*** DATA PROVIDED ***

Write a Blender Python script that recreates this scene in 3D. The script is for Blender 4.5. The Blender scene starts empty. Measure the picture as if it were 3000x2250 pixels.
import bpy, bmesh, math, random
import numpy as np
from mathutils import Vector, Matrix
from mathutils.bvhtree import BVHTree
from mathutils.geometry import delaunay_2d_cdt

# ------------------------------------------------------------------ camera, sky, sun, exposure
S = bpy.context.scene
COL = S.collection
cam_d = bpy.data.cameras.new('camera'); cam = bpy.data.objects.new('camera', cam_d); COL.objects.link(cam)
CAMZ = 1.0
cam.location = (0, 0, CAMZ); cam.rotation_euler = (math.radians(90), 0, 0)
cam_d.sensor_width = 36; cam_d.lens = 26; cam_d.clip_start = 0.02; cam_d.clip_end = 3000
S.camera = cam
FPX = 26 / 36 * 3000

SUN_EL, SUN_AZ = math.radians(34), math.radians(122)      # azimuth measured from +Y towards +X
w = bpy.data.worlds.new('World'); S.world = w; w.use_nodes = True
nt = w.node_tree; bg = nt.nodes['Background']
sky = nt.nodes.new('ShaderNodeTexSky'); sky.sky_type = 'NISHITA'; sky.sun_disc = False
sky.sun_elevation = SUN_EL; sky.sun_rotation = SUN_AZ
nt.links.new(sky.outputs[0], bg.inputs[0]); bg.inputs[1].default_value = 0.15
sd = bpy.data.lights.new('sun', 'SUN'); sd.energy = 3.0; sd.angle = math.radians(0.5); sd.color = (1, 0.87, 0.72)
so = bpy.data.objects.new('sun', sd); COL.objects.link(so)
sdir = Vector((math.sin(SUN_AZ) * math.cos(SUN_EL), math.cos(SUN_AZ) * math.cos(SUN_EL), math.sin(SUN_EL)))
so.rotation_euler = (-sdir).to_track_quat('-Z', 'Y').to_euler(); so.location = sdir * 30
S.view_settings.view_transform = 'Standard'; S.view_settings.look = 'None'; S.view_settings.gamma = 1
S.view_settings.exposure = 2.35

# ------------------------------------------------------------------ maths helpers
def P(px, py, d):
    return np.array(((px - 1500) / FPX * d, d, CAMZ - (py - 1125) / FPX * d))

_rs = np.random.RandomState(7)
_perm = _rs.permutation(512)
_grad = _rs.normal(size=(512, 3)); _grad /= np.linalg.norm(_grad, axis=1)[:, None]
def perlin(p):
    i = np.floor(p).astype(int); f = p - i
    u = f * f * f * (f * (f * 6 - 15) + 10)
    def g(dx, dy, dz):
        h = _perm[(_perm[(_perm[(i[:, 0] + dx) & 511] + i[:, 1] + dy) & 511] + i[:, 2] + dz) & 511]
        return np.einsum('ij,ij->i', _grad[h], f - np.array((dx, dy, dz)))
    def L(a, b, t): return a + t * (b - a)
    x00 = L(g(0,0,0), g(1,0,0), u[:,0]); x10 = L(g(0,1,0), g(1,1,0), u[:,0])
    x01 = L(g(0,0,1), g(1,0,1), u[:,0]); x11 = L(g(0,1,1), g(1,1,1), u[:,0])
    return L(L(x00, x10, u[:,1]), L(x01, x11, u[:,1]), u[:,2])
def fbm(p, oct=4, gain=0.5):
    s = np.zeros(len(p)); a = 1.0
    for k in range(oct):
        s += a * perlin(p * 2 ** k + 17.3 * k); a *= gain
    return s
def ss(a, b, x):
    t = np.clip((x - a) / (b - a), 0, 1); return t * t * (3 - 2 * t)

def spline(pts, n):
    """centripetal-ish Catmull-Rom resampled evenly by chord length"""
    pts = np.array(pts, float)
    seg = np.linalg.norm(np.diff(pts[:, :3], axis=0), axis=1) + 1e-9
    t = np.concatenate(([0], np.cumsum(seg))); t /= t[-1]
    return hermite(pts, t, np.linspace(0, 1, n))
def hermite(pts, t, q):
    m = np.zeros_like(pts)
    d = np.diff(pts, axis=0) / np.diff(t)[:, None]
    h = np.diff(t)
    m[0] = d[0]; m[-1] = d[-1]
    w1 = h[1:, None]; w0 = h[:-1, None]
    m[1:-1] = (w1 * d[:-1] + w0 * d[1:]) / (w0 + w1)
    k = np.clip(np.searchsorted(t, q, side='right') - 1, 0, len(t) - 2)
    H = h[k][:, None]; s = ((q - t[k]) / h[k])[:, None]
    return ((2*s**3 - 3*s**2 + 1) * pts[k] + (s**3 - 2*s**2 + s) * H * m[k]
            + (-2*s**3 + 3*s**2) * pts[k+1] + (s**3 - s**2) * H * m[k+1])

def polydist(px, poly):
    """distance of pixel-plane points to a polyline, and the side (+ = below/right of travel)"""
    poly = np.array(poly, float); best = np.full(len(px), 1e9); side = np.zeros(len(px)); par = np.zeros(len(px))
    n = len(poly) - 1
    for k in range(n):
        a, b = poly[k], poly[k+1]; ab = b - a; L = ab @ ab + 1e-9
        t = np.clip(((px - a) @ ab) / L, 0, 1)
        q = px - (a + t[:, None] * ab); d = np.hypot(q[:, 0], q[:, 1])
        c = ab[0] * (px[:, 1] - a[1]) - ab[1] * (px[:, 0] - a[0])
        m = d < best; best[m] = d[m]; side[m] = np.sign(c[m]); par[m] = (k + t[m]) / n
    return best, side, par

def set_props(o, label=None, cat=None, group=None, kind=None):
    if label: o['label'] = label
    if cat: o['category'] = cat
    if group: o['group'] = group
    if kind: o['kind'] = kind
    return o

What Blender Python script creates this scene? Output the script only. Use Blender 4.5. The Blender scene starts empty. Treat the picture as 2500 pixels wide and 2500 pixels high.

***

TASK TO CARRY OUT:
Send back each record exactly as it stands.

COMPLETED EXERCISE:
Write a Blender Python script that recreates this scene in 3D. The script is for Blender 4.5. The Blender scene starts empty. Measure the picture as if it were 3000x2250 pixels.
import bpy, bmesh, math, random
import numpy as np
from mathutils import Vector, Matrix
from mathutils.bvhtree import BVHTree
from mathutils.geometry import delaunay_2d_cdt

# ------------------------------------------------------------------ camera, sky, sun, exposure
S = bpy.context.scene
COL = S.collection
cam_d = bpy.data.cameras.new('camera'); cam = bpy.data.objects.new('camera', cam_d); COL.objects.link(cam)
CAMZ = 1.0
cam.location = (0, 0, CAMZ); cam.rotation_euler = (math.radians(90), 0, 0)
cam_d.sensor_width = 36; cam_d.lens = 26; cam_d.clip_start = 0.02; cam_d.clip_end = 3000
S.camera = cam
FPX = 26 / 36 * 3000

SUN_EL, SUN_AZ = math.radians(34), math.radians(122)      # azimuth measured from +Y towards +X
w = bpy.data.worlds.new('World'); S.world = w; w.use_nodes = True
nt = w.node_tree; bg = nt.nodes['Background']
sky = nt.nodes.new('ShaderNodeTexSky'); sky.sky_type = 'NISHITA'; sky.sun_disc = False
sky.sun_elevation = SUN_EL; sky.sun_rotation = SUN_AZ
nt.links.new(sky.outputs[0], bg.inputs[0]); bg.inputs[1].default_value = 0.15
sd = bpy.data.lights.new('sun', 'SUN'); sd.energy = 3.0; sd.angle = math.radians(0.5); sd.color = (1, 0.87, 0.72)
so = bpy.data.objects.new('sun', sd); COL.objects.link(so)
sdir = Vector((math.sin(SUN_AZ) * math.cos(SUN_EL), math.cos(SUN_AZ) * math.cos(SUN_EL), math.sin(SUN_EL)))
so.rotation_euler = (-sdir).to_track_quat('-Z', 'Y').to_euler(); so.location = sdir * 30
S.view_settings.view_transform = 'Standard'; S.view_settings.look = 'None'; S.view_settings.gamma = 1
S.view_settings.exposure = 2.35

# ------------------------------------------------------------------ maths helpers
def P(px, py, d):
    return np.array(((px - 1500) / FPX * d, d, CAMZ - (py - 1125) / FPX * d))

_rs = np.random.RandomState(7)
_perm = _rs.permutation(512)
_grad = _rs.normal(size=(512, 3)); _grad /= np.linalg.norm(_grad, axis=1)[:, None]
def perlin(p):
    i = np.floor(p).astype(int); f = p - i
    u = f * f * f * (f * (f * 6 - 15) + 10)
    def g(dx, dy, dz):
        h = _perm[(_perm[(_perm[(i[:, 0] + dx) & 511] + i[:, 1] + dy) & 511] + i[:, 2] + dz) & 511]
        return np.einsum('ij,ij->i', _grad[h], f - np.array((dx, dy, dz)))
    def L(a, b, t): return a + t * (b - a)
    x00 = L(g(0,0,0), g(1,0,0), u[:,0]); x10 = L(g(0,1,0), g(1,1,0), u[:,0])
    x01 = L(g(0,0,1), g(1,0,1), u[:,0]); x11 = L(g(0,1,1), g(1,1,1), u[:,0])
    return L(L(x00, x10, u[:,1]), L(x01, x11, u[:,1]), u[:,2])
def fbm(p, oct=4, gain=0.5):
    s = np.zeros(len(p)); a = 1.0
    for k in range(oct):
        s += a * perlin(p * 2 ** k + 17.3 * k); a *= gain
    return s
def ss(a, b, x):
    t = np.clip((x - a) / (b - a), 0, 1); return t * t * (3 - 2 * t)

def spline(pts, n):
    """centripetal-ish Catmull-Rom resampled evenly by chord length"""
    pts = np.array(pts, float)
    seg = np.linalg.norm(np.diff(pts[:, :3], axis=0), axis=1) + 1e-9
    t = np.concatenate(([0], np.cumsum(seg))); t /= t[-1]
    return hermite(pts, t, np.linspace(0, 1, n))
def hermite(pts, t, q):
    m = np.zeros_like(pts)
    d = np.diff(pts, axis=0) / np.diff(t)[:, None]
    h = np.diff(t)
    m[0] = d[0]; m[-1] = d[-1]
    w1 = h[1:, None]; w0 = h[:-1, None]
    m[1:-1] = (w1 * d[:-1] + w0 * d[1:]) / (w0 + w1)
    k = np.clip(np.searchsorted(t, q, side='right') - 1, 0, len(t) - 2)
    H = h[k][:, None]; s = ((q - t[k]) / h[k])[:, None]
    return ((2*s**3 - 3*s**2 + 1) * pts[k] + (s**3 - 2*s**2 + s) * H * m[k]
            + (-2*s**3 + 3*s**2) * pts[k+1] + (s**3 - s**2) * H * m[k+1])

def polydist(px, poly):
    """distance of pixel-plane points to a polyline, and the side (+ = below/right of travel)"""
    poly = np.array(poly, float); best = np.full(len(px), 1e9); side = np.zeros(len(px)); par = np.zeros(len(px))
    n = len(poly) - 1
    for k in range(n):
        a, b = poly[k], poly[k+1]; ab = b - a; L = ab @ ab + 1e-9
        t = np.clip(((px - a) @ ab) / L, 0, 1)
        q = px - (a + t[:, None] * ab); d = np.hypot(q[:, 0], q[:, 1])
        c = ab[0] * (px[:, 1] - a[1]) - ab[1] * (px[:, 0] - a[0])
        m = d < best; best[m] = d[m]; side[m] = np.sign(c[m]); par[m] = (k + t[m]) / n
    return best, side, par

def set_props(o, label=None, cat=None, group=None, kind=None):
    if label: o['label'] = label
    if cat: o['category'] = cat
    if group: o['group'] = group
    if kind: o['kind'] = kind
    return o

What Blender Python script creates this scene? Output the script only. Use Blender 4.5. The Blender scene starts empty. Treat the picture as 2500 pixels wide and 2500 pixels high.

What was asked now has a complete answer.